Though it is natural, perhaps, to cite those from a refugee or migrant background who go on to professional careers as examples and inspirations — not only Davies, but the likes of Bournemouth goalkeeper Asmir Begovic and Bologna striker Musa Juwara, too — the most valuable work, in truth, is not concerned with unearthing talent.
Instead, it is helping refugees and asylum seekers to build a new life, to integrate and combat racism and prejudice, through soccer. Europe is dotted with teams dedicated to doing just that: Some of them, like the five English clubs that are part of Amnesty’s program, use the resources of the professional game to help. Others, like Liberi Nantes and Afro Napoli in Italy, are grass-roots organizations.
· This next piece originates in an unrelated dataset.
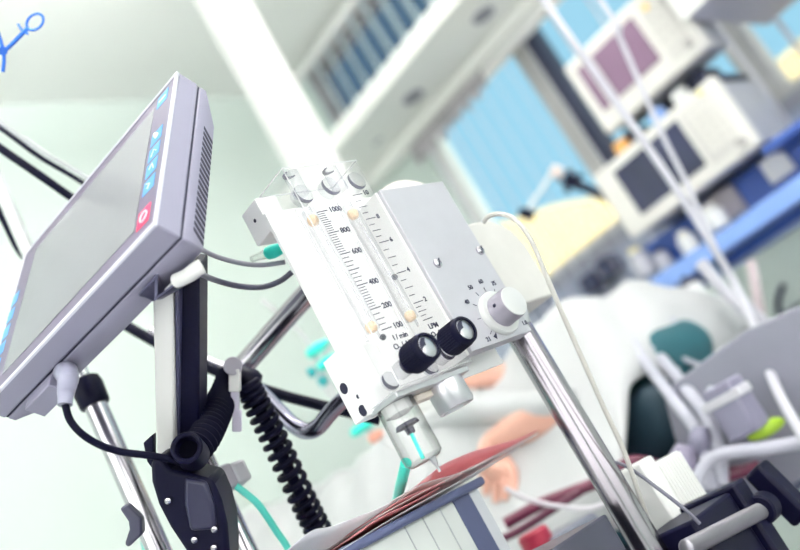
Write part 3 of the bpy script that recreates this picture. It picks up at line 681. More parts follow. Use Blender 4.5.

“You don’t need to be able to speak the language,” Westland said. “But playing in a team gives you a chance to forget about the stresses of being in the asylum system, a way to make friends, a chance to make connections. For people who have had to leave their homes, their countries and their lives behind, it can give you a sense of belonging, and a sense of purpose. That’s incredibly important.”
Davies would not disagree. In those earliest memories of his, what mattered was not just his nascent brilliance on the field, the preternatural talent that would eventually take him far from home, to Vancouver and on to Munich, but the fact that he could use soccer as a common language and a shared interest. It was his way of “settling in,” he said. “It wasn’t a big soccer school, but there were enough kids who followed and understood.”
He can still recall the endless, cyclical conversations about whether Lionel Messi or Cristiano Ronaldo was the superior player; when he first met Arjen Robben, in the changing room in Munich, he remembers being “star struck” by the sight of the man Davies was ardently convinced should have been anointed world player of the year in 2013.
He still, he said, has to remind himself at times that he is actually talking to Robert Lewandowski, the guy who used to score goals for him on the FIFA video games. He did not know that is how his story would turn out at the time, of course. He did not know he would go on to be an inspiration. All he knew was that he wanted to talk about, and play, soccer. “Talking about it, being surrounded by it, that’s how you make friends,” he said.